**Exercise directions**
Reproduce the top of the data verbatim, through and including the line that contains "tag(duvet, 'rumpled light".

**Collected data**

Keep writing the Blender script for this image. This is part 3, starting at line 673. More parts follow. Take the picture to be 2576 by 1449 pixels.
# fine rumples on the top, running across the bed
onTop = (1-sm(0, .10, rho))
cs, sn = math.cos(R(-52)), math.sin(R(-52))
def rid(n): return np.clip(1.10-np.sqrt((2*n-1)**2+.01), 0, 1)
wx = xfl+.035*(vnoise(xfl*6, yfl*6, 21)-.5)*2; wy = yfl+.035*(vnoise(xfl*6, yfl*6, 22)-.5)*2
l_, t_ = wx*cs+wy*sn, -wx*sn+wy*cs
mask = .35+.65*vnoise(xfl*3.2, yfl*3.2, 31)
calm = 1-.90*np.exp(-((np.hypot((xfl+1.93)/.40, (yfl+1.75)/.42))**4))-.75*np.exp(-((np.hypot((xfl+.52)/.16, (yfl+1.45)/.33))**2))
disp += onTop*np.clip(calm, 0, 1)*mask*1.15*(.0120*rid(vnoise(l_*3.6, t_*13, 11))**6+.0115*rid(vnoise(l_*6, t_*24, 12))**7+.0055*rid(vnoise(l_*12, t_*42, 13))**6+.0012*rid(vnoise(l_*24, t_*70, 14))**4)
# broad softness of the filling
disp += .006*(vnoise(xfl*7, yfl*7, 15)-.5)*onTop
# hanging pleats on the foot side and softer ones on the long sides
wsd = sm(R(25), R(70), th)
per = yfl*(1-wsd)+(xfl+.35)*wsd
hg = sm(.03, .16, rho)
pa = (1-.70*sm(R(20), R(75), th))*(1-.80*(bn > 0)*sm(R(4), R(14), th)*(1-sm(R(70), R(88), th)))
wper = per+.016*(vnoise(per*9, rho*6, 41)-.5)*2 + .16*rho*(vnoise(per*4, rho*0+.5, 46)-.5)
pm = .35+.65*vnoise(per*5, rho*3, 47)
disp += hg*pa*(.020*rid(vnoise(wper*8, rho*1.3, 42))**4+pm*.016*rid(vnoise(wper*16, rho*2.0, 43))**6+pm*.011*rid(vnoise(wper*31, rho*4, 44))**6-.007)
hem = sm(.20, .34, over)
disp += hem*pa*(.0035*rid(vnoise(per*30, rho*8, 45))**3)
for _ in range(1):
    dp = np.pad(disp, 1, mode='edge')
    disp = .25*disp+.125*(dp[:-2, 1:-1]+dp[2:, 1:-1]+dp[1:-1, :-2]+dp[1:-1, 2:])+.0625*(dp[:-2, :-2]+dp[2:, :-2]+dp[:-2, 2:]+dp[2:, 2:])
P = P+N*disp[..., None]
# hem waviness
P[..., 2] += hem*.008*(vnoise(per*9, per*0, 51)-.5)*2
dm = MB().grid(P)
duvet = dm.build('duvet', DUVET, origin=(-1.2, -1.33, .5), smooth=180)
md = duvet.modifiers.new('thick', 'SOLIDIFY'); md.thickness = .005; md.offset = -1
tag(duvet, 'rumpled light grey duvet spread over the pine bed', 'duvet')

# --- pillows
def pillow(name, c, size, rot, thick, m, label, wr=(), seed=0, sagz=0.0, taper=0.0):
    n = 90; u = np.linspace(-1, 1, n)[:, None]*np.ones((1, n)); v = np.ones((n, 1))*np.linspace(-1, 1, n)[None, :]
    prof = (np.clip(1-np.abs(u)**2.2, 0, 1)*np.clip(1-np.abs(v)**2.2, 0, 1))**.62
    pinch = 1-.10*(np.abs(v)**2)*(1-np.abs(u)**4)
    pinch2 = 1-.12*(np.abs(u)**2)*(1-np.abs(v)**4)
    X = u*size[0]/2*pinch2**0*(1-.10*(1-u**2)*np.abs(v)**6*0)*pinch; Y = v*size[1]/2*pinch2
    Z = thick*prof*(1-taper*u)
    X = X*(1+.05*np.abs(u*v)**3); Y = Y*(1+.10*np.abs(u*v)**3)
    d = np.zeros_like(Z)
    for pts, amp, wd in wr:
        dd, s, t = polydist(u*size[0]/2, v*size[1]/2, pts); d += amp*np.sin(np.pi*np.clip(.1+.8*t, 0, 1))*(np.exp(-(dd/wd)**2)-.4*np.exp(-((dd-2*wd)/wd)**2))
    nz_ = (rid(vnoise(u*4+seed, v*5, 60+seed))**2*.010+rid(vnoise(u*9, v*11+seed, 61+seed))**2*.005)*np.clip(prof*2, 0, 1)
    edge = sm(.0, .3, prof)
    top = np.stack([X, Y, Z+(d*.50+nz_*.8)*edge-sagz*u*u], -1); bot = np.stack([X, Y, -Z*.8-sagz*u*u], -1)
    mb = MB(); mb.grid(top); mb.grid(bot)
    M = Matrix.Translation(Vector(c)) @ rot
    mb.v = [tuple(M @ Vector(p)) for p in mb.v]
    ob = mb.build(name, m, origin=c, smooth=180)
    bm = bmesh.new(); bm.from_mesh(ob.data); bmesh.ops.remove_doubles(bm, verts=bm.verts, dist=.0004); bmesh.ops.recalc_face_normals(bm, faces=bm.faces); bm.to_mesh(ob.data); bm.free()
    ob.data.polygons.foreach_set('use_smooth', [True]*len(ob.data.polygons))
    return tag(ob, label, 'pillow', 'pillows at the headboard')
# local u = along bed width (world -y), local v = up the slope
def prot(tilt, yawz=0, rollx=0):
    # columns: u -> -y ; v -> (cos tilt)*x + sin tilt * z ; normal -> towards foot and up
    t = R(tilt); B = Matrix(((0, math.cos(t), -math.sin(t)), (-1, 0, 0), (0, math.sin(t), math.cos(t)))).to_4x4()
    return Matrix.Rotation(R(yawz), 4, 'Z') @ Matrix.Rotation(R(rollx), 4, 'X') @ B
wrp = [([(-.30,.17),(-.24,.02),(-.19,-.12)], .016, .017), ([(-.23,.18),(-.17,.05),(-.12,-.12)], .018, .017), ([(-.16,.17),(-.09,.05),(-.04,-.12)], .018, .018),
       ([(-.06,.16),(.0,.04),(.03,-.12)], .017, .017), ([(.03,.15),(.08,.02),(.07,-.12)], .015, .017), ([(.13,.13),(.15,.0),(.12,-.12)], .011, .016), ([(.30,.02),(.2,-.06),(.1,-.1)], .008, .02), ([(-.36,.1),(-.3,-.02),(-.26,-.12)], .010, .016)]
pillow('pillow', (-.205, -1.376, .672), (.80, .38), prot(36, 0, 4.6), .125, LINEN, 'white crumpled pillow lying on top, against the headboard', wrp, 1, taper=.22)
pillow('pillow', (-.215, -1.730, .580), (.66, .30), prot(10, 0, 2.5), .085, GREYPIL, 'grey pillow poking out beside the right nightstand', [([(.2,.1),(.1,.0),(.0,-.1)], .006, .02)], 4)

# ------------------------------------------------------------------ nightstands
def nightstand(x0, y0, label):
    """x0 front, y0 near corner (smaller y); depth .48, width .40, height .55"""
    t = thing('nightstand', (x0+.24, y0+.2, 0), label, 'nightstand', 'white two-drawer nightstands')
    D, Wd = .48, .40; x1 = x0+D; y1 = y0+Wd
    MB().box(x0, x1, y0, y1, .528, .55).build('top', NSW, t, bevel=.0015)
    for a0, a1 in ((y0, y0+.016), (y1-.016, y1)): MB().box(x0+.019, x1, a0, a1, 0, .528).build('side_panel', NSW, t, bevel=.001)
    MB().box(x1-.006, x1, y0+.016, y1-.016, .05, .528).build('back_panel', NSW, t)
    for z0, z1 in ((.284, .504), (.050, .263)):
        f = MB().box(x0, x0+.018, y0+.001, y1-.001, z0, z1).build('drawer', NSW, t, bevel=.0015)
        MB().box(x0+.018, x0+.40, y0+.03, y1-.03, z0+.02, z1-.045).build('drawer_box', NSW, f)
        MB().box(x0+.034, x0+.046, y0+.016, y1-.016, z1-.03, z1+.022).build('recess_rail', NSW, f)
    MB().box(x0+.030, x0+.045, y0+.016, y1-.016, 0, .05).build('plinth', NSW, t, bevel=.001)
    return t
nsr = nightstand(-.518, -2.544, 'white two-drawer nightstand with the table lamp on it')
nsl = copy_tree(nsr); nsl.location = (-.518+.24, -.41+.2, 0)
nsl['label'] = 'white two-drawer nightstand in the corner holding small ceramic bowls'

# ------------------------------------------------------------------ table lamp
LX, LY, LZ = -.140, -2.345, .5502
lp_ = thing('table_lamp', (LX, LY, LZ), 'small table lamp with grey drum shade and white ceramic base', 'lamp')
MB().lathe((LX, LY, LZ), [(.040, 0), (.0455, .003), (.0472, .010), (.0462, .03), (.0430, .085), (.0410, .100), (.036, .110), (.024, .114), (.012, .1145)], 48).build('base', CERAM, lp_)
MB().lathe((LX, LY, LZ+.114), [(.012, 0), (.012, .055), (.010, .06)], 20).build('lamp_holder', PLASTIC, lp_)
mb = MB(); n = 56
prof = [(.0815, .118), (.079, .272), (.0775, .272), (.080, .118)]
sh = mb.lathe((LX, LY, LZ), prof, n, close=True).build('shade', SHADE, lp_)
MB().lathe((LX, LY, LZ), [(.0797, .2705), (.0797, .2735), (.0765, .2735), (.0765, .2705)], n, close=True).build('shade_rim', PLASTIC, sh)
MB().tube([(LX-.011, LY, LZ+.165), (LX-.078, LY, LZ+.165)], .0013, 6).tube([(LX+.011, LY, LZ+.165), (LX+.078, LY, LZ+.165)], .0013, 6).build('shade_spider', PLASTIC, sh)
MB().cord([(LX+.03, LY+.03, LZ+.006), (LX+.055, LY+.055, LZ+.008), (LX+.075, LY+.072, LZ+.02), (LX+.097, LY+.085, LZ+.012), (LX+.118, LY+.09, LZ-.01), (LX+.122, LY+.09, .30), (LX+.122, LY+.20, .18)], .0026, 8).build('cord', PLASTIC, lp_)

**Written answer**
Keep writing the Blender script for this image. This is part 3, starting at line 673. More parts follow. Take the picture to be 2576 by 1449 pixels.
# fine rumples on the top, running across the bed
onTop = (1-sm(0, .10, rho))
cs, sn = math.cos(R(-52)), math.sin(R(-52))
def rid(n): return np.clip(1.10-np.sqrt((2*n-1)**2+.01), 0, 1)
wx = xfl+.035*(vnoise(xfl*6, yfl*6, 21)-.5)*2; wy = yfl+.035*(vnoise(xfl*6, yfl*6, 22)-.5)*2
l_, t_ = wx*cs+wy*sn, -wx*sn+wy*cs
mask = .35+.65*vnoise(xfl*3.2, yfl*3.2, 31)
calm = 1-.90*np.exp(-((np.hypot((xfl+1.93)/.40, (yfl+1.75)/.42))**4))-.75*np.exp(-((np.hypot((xfl+.52)/.16, (yfl+1.45)/.33))**2))
disp += onTop*np.clip(calm, 0, 1)*mask*1.15*(.0120*rid(vnoise(l_*3.6, t_*13, 11))**6+.0115*rid(vnoise(l_*6, t_*24, 12))**7+.0055*rid(vnoise(l_*12, t_*42, 13))**6+.0012*rid(vnoise(l_*24, t_*70, 14))**4)
# broad softness of the filling
disp += .006*(vnoise(xfl*7, yfl*7, 15)-.5)*onTop
# hanging pleats on the foot side and softer ones on the long sides
wsd = sm(R(25), R(70), th)
per = yfl*(1-wsd)+(xfl+.35)*wsd
hg = sm(.03, .16, rho)
pa = (1-.70*sm(R(20), R(75), th))*(1-.80*(bn > 0)*sm(R(4), R(14), th)*(1-sm(R(70), R(88), th)))
wper = per+.016*(vnoise(per*9, rho*6, 41)-.5)*2 + .16*rho*(vnoise(per*4, rho*0+.5, 46)-.5)
pm = .35+.65*vnoise(per*5, rho*3, 47)
disp += hg*pa*(.020*rid(vnoise(wper*8, rho*1.3, 42))**4+pm*.016*rid(vnoise(wper*16, rho*2.0, 43))**6+pm*.011*rid(vnoise(wper*31, rho*4, 44))**6-.007)
hem = sm(.20, .34, over)
disp += hem*pa*(.0035*rid(vnoise(per*30, rho*8, 45))**3)
for _ in range(1):
    dp = np.pad(disp, 1, mode='edge')
    disp = .25*disp+.125*(dp[:-2, 1:-1]+dp[2:, 1:-1]+dp[1:-1, :-2]+dp[1:-1, 2:])+.0625*(dp[:-2, :-2]+dp[2:, :-2]+dp[:-2, 2:]+dp[2:, 2:])
P = P+N*disp[..., None]
# hem waviness
P[..., 2] += hem*.008*(vnoise(per*9, per*0, 51)-.5)*2
dm = MB().grid(P)
duvet = dm.build('duvet', DUVET, origin=(-1.2, -1.33, .5), smooth=180)
md = duvet.modifiers.new('thick', 'SOLIDIFY'); md.thickness = .005; md.offset = -1
tag(duvet, 'rumpled light grey duvet spread over the pine bed', 'duvet')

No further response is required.